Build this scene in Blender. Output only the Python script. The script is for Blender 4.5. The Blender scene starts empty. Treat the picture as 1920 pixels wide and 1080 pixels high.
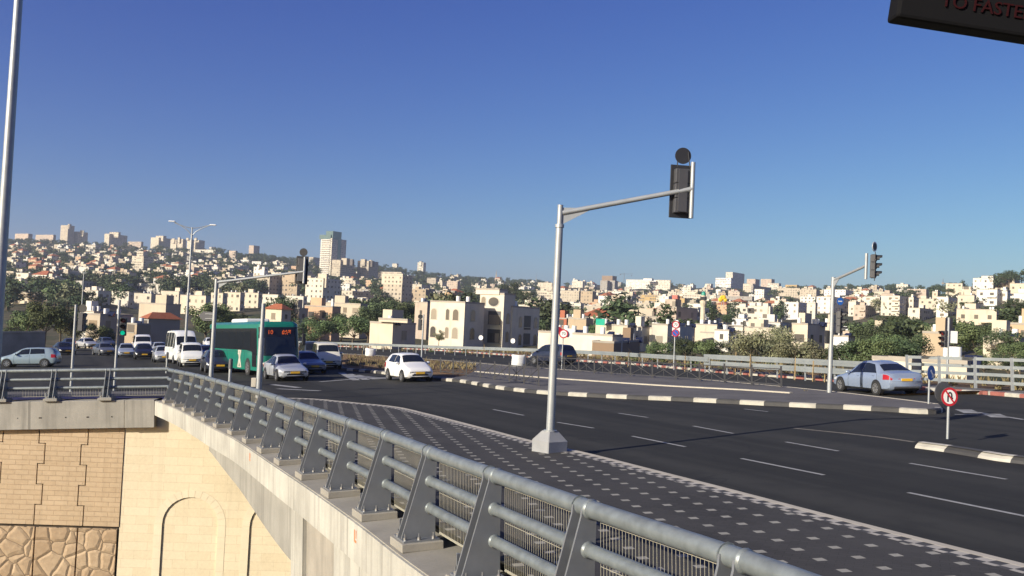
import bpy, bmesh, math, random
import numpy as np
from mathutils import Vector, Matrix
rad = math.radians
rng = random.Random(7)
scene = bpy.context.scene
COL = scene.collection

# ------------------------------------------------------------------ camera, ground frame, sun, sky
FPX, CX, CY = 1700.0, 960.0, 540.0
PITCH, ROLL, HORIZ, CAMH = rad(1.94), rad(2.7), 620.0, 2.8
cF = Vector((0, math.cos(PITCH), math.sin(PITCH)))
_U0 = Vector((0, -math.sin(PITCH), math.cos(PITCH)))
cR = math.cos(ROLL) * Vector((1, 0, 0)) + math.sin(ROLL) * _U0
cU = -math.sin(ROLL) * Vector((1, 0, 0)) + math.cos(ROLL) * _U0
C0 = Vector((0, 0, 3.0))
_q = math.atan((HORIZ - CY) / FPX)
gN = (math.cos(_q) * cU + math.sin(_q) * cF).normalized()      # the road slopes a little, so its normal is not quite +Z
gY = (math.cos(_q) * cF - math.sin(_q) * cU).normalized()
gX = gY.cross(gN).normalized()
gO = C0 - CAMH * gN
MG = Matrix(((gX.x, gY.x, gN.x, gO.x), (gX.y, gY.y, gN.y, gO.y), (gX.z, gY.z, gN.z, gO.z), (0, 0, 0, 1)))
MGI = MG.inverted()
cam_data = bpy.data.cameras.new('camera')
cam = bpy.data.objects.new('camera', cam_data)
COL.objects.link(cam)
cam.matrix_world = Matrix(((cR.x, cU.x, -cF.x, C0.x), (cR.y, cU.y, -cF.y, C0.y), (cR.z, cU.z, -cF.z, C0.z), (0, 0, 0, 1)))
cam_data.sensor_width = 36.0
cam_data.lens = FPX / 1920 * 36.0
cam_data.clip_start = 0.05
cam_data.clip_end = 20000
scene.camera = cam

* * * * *

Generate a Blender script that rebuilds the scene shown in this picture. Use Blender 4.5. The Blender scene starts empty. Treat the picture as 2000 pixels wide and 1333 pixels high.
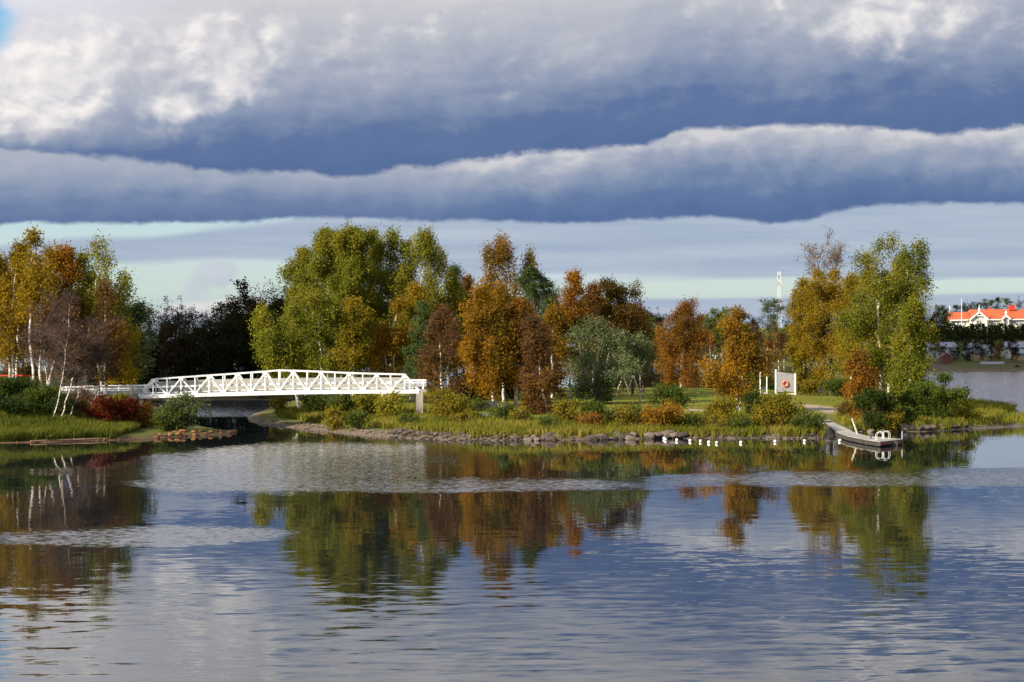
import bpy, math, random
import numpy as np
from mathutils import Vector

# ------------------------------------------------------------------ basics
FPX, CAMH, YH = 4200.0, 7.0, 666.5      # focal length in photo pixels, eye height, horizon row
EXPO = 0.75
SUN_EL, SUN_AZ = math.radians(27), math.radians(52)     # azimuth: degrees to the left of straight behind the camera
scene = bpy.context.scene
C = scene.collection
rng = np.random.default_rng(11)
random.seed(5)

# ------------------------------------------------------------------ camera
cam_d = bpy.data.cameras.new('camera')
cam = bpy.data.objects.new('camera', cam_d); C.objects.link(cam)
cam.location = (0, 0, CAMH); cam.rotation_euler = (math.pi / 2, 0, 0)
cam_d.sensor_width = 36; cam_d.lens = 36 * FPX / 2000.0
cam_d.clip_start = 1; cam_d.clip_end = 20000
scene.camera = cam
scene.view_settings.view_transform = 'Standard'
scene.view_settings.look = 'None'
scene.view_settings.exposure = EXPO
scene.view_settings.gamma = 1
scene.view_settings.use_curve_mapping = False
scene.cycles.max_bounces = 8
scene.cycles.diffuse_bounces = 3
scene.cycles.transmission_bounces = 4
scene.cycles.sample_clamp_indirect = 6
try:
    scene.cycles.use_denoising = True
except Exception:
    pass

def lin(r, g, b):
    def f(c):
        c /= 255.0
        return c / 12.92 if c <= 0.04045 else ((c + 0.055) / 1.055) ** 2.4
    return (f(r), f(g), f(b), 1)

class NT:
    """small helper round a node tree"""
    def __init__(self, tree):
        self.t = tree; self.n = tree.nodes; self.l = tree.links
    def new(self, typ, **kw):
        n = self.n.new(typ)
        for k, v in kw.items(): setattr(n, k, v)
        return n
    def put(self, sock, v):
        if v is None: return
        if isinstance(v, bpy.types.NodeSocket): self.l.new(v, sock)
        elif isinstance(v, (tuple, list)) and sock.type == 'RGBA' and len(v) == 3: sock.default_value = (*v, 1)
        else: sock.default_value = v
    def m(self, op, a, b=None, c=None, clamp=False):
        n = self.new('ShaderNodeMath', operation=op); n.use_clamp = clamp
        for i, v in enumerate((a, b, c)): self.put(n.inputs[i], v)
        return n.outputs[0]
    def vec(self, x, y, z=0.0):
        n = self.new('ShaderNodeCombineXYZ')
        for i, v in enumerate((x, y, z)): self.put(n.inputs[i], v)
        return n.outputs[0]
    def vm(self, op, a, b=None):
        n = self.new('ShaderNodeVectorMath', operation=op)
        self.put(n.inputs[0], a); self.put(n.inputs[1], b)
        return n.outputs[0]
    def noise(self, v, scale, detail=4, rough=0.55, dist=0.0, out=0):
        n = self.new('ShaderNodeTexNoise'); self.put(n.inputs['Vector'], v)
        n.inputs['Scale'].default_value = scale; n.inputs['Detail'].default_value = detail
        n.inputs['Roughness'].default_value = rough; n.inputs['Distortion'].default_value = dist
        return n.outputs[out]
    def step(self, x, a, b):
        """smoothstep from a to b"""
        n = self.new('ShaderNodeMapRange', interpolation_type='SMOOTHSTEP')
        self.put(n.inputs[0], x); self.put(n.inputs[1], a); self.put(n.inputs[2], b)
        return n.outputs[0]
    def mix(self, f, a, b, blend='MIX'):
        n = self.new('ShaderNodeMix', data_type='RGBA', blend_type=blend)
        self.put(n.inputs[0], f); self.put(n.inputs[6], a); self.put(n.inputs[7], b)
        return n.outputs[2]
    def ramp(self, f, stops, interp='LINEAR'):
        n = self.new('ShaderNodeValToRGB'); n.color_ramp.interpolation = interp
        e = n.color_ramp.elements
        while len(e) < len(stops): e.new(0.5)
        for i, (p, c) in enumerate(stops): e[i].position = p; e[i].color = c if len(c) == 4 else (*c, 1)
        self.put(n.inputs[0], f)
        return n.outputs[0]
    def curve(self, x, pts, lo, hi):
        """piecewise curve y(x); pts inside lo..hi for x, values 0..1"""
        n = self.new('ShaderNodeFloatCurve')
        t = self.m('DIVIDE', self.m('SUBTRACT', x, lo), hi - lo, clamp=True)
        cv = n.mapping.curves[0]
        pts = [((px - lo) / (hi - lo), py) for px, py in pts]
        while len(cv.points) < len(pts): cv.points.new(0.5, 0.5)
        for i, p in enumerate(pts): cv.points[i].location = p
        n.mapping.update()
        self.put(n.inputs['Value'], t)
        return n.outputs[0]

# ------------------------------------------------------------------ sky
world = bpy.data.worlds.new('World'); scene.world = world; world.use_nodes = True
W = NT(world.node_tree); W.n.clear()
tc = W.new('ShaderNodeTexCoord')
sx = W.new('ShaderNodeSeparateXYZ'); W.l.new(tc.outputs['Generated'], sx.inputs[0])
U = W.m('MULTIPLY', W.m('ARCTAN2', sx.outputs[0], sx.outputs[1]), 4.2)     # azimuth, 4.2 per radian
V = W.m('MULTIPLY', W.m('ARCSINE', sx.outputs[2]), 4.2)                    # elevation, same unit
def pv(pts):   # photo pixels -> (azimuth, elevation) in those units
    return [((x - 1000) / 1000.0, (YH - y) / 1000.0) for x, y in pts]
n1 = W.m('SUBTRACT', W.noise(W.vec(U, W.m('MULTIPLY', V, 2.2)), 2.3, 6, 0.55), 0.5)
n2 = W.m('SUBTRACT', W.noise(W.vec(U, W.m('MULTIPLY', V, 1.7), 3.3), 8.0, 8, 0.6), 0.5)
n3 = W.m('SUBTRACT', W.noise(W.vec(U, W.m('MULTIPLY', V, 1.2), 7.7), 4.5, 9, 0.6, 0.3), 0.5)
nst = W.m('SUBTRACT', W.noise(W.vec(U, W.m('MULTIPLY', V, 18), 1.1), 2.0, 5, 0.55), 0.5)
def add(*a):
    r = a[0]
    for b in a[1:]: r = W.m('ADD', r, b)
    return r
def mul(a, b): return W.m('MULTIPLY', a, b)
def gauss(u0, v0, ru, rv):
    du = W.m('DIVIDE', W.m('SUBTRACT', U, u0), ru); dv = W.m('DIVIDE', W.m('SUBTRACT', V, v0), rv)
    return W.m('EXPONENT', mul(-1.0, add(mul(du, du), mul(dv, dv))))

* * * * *

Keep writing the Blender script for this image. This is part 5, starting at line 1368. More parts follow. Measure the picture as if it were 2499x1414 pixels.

* * * * *

**Brief**
Write out word for word the lines above that run from the one with "Build this scene" to the one with "COL = scene.collection". Include both end lines; exclude the images.

**Written solution**
Build this scene in Blender. Output only the Python script. The script is for Blender 4.5. The Blender scene starts empty. Treat the picture as 1920 pixels wide and 1080 pixels high.
import bpy, bmesh, math, random
import numpy as np
from mathutils import Vector, Matrix
rad = math.radians
rng = random.Random(7)
scene = bpy.context.scene
COL = scene.collection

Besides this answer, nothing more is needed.